The first sentences of the Revelatorium are one hundred percent consistent with the last sentence. Plus every sentence in between is true to the chord. A series of simple geometric drawings which even droolers can follow provides logically flawless and therefore credible rules for creation of Creation.

The net logical perfection of the material to me self proves the validity of its statements.

Besides, no one says you have to read the stuff, so what harm is done by my giving it a plush in everyone’s direction? What is life for, if not to commit to at least something other than beer and pretzels.

At any rate, at least as far as these sagely discussion are concerned, it’s official, if you haven’t yet tripped the light fantastic, don’t. If you’re doing it now, now is as good a time as any to quit. A very big bus load of consciousness expansion is going on and you’re not going to be on it by sucking on the exhaust end of the enterprise.

Don’t forget now, this is coming from someone who’s been there, did it, and bought the tee shirt. Not from somebody in a lab coat spouting stats about rats in a pack in a lab free of bats.

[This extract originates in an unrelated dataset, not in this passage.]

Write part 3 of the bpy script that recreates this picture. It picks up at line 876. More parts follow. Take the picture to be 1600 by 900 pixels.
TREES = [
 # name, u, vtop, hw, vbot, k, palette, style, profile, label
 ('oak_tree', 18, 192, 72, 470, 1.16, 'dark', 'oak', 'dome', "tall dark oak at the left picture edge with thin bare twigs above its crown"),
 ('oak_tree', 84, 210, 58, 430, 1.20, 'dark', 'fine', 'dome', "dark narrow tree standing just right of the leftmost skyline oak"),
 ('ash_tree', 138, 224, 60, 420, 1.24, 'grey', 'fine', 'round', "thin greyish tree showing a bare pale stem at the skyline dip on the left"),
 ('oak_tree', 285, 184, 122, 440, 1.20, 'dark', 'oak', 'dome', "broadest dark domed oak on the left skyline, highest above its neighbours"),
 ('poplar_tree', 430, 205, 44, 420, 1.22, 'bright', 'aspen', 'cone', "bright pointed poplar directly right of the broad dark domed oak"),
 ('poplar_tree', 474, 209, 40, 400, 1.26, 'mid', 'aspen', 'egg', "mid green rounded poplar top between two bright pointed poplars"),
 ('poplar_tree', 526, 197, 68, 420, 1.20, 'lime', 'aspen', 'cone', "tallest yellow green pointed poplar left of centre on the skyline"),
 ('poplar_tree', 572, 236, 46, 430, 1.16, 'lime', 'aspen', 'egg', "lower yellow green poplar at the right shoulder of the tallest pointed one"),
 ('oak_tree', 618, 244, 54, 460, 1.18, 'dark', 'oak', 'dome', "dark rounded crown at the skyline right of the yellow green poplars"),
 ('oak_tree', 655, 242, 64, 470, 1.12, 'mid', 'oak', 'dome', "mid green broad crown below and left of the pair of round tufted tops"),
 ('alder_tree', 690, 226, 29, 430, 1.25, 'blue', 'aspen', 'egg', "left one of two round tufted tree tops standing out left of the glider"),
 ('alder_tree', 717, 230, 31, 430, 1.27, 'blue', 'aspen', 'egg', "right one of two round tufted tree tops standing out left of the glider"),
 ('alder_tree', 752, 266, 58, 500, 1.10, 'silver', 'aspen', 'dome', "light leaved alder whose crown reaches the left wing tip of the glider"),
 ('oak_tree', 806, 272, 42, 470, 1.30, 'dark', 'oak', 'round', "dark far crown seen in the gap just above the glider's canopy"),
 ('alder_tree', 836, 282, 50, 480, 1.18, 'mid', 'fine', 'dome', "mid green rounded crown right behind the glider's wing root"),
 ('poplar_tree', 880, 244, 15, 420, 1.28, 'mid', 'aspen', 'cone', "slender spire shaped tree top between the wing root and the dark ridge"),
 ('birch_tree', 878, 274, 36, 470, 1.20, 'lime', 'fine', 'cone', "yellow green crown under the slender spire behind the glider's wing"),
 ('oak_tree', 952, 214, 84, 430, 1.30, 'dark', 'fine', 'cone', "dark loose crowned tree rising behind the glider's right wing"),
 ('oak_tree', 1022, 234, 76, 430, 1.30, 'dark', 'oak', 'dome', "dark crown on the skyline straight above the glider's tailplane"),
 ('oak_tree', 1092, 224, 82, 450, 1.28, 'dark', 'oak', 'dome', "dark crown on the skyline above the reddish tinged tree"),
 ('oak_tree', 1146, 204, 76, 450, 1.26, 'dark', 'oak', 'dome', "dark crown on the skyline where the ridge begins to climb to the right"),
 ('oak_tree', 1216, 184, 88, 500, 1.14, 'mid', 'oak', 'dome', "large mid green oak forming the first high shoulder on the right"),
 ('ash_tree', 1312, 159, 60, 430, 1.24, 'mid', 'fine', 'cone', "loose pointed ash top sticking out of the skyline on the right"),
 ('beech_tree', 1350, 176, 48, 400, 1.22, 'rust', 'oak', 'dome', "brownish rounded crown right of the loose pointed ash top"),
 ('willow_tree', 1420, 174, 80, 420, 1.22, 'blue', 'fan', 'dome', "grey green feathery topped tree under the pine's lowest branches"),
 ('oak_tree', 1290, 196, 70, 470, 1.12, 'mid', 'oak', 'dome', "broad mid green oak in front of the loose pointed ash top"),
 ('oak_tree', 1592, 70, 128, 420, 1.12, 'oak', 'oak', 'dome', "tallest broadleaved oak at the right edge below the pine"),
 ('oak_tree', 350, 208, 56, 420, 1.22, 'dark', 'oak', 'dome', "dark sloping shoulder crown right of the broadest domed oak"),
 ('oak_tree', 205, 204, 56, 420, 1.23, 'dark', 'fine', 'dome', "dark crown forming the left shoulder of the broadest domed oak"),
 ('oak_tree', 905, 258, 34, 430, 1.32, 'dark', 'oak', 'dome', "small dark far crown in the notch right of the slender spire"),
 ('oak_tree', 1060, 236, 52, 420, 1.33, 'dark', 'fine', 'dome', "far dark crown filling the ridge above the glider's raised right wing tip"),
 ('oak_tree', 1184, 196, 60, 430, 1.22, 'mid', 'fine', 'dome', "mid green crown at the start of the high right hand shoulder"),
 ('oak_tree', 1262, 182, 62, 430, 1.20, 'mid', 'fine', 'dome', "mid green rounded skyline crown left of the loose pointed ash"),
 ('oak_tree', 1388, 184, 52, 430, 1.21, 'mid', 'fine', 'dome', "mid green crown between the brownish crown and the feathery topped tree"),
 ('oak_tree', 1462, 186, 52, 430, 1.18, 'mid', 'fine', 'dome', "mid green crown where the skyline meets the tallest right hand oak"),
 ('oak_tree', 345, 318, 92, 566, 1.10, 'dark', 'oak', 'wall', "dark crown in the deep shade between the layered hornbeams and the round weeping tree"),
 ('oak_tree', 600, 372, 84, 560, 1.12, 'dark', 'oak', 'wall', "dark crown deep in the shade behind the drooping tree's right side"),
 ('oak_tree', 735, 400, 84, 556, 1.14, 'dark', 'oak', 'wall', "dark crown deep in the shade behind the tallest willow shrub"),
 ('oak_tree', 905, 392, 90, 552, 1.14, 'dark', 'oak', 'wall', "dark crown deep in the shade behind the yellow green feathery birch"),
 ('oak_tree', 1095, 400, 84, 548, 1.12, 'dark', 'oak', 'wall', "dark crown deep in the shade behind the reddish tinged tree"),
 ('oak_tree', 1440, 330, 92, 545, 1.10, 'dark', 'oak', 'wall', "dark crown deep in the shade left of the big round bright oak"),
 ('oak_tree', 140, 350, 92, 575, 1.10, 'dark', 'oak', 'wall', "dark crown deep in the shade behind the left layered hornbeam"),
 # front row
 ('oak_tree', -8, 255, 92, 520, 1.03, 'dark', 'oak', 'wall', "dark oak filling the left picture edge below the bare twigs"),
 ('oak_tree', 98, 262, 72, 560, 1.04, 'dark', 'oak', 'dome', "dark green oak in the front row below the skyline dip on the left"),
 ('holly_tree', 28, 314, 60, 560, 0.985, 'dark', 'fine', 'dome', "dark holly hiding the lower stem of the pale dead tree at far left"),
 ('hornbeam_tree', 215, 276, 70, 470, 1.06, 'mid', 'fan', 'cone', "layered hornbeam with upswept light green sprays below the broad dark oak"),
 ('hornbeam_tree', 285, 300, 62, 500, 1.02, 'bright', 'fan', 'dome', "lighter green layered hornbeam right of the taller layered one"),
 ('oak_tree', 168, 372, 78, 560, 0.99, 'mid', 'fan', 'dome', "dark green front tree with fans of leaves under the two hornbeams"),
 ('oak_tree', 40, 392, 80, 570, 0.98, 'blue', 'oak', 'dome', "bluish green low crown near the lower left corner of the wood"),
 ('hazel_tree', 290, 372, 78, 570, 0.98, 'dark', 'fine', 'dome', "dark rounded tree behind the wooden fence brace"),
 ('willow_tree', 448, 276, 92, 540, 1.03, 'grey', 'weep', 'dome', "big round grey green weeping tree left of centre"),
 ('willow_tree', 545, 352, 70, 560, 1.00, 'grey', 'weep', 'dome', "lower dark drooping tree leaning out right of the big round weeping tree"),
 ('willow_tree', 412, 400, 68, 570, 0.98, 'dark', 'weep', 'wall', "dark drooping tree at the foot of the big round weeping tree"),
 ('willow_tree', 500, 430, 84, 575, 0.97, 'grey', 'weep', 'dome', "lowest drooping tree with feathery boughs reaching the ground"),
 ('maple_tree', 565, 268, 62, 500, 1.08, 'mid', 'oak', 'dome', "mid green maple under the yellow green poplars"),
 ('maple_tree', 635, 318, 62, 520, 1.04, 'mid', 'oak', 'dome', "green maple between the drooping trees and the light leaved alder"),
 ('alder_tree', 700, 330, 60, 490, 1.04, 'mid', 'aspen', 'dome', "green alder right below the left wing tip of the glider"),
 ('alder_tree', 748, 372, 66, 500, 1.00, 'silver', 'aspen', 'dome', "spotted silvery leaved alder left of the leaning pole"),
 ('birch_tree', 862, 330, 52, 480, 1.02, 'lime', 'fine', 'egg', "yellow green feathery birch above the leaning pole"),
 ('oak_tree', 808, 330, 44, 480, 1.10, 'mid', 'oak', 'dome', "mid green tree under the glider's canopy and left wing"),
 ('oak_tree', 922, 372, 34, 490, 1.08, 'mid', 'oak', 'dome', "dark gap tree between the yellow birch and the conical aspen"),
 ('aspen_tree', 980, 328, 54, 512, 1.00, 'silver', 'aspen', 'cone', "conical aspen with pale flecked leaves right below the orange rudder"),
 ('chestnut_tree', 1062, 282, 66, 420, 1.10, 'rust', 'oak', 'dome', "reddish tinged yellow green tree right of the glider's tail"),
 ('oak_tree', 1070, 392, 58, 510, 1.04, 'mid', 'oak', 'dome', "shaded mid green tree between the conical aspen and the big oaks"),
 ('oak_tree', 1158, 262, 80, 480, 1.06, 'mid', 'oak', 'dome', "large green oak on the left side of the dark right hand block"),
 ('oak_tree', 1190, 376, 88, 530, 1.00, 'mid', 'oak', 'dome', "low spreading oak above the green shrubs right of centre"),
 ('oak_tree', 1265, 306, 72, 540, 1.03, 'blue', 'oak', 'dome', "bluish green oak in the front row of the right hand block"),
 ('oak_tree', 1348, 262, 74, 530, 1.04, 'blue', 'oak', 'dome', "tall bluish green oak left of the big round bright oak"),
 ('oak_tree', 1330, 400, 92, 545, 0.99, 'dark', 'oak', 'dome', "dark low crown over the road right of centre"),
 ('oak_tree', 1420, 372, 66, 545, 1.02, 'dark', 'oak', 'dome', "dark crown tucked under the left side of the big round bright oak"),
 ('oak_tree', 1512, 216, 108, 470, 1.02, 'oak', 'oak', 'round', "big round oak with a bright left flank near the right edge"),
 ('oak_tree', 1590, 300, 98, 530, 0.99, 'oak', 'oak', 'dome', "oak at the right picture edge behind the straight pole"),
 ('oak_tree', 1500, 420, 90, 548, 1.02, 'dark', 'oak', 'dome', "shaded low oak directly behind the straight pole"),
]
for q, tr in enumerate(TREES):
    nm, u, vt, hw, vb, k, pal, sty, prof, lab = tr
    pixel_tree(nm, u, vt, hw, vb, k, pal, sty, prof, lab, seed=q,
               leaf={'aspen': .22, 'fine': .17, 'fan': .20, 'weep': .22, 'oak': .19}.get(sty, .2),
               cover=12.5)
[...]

However, I can’t avoid mentioning a few items about the subject which are too comely to leave out. I include them at this point just so long as we don’t all get carried away and forget the rules. Namely that it’s not for the sake of praise that they receive this mention, but for the fact that hippydom was not without its whimsy. Plus, they do kind of tell it like it was in a rather compelling way.

One winter during the middle of the band era, seven of us decided to do the Hippie macho thing and see how much pot we could smoke in how short a period of time.

Nothing changes but the venue. Red necks like to boast about how many beers they can drink and still stay standing. Hippies liked to boast about how much pot they could smoke and still know what year it was. Hippies were no different than red necks in some respects.